Gerald Moon’s 1983 comic crime caper is set in the year of Edward VIII’s abdication. So its revival, in the light of the Duke and Duchess of Sussex stepping back as senior working royals, has a certain contemporary resonance.

The abdication of 1936 hangs over the play (we hear Edward’s radio broadcast and “crowds around the palace”), though the crowning of his brother, George VI, is not mentioned. Tension between brothers is central to the story here: Evelyn and Rupert Farrant are at war with each other.

Tom York, best known as one of the Carne brothers in Poldark, plays both Evelyn, a camp, down-at-heel thespian, and Rupert, the richer, more respectable of the pair. One lives in dingy Soho and is forced to flirt with the landlady to stave off paying the rent; the other has inherited the family fortune and lives a gentleman’s life.

We meet Evelyn in the opening scene, persuading an ex-army major to murder Rupert. What follows is a kind of revolving-door farce with twins, dead bodies and a gun. York plays the brothers with gusto and there are some nifty manoeuvres that suggest both brothers are present on stage, even if we can see and hear the effort of the production team behind various curtains.

But this cannot take away from the tepid humour as Corpse! seems to retreat into a nostalgic world of bygone Englishness. Evelyn goes to Fortnum & Mason for lunch; Rupert wears a smoking jacket and dines at his club. The production, directed by Clive Brill, seems like a melange of influences thrown together, from Hitchcock to Ealing comedy to Carry On.

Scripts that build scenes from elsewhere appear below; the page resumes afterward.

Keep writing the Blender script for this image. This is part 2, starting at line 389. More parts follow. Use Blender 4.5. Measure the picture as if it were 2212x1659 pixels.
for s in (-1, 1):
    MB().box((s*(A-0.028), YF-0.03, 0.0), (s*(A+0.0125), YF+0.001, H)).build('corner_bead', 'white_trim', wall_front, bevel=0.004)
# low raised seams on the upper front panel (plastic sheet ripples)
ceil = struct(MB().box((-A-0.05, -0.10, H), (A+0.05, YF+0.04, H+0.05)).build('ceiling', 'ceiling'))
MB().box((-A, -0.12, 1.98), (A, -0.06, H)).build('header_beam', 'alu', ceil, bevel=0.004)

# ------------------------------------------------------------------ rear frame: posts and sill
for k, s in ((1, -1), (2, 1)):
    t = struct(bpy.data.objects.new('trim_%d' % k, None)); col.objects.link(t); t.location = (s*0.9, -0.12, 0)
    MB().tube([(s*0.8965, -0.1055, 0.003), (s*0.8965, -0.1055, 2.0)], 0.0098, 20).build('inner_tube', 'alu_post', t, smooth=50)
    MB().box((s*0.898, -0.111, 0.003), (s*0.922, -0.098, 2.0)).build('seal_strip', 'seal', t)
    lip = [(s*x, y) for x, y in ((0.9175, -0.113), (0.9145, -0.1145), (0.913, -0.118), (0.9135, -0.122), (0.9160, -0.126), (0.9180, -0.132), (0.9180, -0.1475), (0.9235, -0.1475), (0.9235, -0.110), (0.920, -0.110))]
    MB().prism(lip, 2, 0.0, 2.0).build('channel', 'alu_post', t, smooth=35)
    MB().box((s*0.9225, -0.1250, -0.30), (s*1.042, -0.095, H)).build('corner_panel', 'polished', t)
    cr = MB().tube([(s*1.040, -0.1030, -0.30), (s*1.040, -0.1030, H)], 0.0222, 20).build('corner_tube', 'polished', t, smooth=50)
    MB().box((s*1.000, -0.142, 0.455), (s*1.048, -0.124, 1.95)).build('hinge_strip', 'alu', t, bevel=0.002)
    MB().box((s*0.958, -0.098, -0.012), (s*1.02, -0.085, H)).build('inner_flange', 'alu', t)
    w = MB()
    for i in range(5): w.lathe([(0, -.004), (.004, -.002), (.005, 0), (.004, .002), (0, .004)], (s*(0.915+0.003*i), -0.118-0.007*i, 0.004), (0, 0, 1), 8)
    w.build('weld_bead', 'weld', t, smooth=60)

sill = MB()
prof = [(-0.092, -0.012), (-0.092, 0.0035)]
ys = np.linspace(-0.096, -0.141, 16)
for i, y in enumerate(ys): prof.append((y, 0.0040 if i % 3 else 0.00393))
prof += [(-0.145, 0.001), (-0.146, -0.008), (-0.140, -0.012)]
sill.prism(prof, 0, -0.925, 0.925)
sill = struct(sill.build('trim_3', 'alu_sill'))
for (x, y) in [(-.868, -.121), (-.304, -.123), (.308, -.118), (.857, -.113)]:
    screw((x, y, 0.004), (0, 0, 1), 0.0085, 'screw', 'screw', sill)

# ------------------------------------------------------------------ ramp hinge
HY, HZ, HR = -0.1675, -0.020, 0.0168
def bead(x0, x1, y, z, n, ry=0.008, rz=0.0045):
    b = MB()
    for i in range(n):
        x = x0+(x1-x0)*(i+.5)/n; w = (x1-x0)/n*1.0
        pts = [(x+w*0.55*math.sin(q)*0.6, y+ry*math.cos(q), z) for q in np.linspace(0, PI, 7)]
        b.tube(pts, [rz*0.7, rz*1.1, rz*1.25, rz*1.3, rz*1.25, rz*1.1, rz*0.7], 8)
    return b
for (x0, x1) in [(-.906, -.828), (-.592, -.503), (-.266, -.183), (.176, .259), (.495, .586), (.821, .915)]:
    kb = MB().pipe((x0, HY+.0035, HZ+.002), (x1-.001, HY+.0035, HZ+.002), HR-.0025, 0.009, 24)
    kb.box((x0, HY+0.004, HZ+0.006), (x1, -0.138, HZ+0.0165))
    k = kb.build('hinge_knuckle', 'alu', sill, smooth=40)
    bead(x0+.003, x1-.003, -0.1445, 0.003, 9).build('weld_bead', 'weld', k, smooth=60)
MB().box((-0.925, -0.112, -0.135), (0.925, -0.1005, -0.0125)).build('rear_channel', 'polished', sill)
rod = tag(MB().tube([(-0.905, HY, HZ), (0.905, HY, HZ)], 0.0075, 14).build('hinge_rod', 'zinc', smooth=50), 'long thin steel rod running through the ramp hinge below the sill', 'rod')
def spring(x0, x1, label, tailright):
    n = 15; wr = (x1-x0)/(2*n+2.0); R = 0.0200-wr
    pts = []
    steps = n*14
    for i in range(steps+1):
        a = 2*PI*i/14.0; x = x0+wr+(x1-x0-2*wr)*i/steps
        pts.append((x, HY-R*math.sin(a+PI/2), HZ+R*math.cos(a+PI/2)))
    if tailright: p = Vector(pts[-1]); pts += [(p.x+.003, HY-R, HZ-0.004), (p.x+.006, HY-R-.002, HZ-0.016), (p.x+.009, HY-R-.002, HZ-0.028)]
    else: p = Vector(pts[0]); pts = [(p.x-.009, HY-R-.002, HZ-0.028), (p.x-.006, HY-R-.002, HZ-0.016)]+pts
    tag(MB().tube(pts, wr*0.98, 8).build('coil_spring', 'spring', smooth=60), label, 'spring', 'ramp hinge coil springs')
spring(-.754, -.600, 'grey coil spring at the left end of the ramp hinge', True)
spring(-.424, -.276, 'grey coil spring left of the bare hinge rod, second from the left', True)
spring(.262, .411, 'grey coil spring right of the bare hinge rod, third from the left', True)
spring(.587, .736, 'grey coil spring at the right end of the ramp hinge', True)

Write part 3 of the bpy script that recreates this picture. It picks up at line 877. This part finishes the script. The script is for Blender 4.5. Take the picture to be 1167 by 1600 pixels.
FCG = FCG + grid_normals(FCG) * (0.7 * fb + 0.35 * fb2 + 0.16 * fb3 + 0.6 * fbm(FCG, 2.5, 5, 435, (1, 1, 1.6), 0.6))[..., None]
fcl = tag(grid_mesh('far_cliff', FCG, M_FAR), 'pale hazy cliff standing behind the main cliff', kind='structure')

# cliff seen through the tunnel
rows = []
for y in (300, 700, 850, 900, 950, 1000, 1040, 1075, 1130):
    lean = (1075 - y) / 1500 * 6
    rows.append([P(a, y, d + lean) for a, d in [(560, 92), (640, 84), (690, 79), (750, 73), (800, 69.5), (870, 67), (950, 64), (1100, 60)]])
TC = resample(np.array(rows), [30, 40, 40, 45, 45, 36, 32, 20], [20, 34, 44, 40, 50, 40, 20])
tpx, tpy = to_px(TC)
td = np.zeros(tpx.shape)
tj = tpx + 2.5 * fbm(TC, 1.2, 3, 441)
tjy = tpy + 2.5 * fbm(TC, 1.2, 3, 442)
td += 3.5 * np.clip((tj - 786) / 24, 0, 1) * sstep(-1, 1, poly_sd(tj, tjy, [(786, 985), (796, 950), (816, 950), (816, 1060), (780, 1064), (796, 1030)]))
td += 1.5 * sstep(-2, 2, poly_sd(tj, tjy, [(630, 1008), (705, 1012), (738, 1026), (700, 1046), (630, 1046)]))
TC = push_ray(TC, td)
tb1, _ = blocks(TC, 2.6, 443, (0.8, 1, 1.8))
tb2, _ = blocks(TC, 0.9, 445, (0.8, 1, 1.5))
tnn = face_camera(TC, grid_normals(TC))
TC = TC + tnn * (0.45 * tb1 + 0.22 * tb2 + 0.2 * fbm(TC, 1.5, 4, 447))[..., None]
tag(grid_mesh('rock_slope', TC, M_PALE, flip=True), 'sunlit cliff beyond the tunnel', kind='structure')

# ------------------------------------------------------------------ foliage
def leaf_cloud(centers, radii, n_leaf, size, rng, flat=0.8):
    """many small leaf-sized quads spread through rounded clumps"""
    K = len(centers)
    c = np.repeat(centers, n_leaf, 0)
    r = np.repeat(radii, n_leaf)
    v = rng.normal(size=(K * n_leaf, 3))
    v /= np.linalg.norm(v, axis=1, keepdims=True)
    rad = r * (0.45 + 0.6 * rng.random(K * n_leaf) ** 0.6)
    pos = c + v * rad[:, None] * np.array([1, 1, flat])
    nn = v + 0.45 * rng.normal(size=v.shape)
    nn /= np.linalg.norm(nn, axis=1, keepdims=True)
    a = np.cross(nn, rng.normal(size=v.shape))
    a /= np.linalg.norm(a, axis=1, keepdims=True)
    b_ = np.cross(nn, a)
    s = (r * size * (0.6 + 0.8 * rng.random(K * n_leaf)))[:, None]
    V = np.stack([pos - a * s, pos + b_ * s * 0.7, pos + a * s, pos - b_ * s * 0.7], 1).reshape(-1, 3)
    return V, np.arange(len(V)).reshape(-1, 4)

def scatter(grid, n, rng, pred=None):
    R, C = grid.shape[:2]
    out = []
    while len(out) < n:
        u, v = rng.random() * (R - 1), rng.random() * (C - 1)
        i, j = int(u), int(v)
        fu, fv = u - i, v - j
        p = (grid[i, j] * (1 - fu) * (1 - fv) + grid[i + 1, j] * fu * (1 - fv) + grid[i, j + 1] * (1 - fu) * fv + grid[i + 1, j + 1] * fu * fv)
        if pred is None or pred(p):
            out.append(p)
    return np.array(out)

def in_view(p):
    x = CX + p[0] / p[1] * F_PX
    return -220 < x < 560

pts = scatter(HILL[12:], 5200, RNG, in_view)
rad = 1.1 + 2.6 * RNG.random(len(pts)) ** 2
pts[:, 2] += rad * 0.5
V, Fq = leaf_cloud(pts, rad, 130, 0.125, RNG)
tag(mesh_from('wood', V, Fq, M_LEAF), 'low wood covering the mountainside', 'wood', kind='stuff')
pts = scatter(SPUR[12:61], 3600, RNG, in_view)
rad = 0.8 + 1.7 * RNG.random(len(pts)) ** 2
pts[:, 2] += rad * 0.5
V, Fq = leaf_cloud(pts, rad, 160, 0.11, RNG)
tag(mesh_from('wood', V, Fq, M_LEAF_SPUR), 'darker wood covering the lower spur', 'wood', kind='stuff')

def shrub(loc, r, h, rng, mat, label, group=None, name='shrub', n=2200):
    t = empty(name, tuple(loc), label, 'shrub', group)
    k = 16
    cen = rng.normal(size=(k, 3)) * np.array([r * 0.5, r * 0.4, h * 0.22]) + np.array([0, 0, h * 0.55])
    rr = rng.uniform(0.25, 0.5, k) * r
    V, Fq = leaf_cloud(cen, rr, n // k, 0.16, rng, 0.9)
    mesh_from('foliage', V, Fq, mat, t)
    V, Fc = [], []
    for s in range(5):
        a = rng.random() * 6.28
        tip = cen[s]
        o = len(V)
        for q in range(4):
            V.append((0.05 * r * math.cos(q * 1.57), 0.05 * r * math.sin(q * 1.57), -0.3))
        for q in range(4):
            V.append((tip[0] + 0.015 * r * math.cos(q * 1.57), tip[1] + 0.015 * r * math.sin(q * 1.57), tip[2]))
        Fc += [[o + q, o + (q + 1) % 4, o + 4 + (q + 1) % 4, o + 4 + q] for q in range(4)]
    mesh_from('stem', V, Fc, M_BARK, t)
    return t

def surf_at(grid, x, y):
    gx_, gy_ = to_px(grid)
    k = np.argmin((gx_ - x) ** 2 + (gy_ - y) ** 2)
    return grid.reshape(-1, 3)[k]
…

Felicity Duncan as Mrs McGee and Tom York as Farrant in Corpse! by Gerald Moon at Park theatre, London.
What a carry on … Felicity Duncan as landlady Mrs McGee and Tom York as Evelyn Farrant in Corpse! Photograph: Tristram Kenton/The Guardian

Stereotypes abound, from the none-too-bright Irish conman posing as an army man (Paul Kemp) to the lonely, lascivious landlady (Felicity Duncan). There are mannered references to performance and other in-jokes, engineered to appeal to a theatrical clique (“acting is a calling for people who don’t want to work,” says one actor).

York is good at playing both the cad Evelyn and the upright-if-priggish Rupert. Beth Colley’s revolving set, showing the brothers’ respective households, is also appealing. But these features are not enough to save Corpse! as it limps to its deathly end.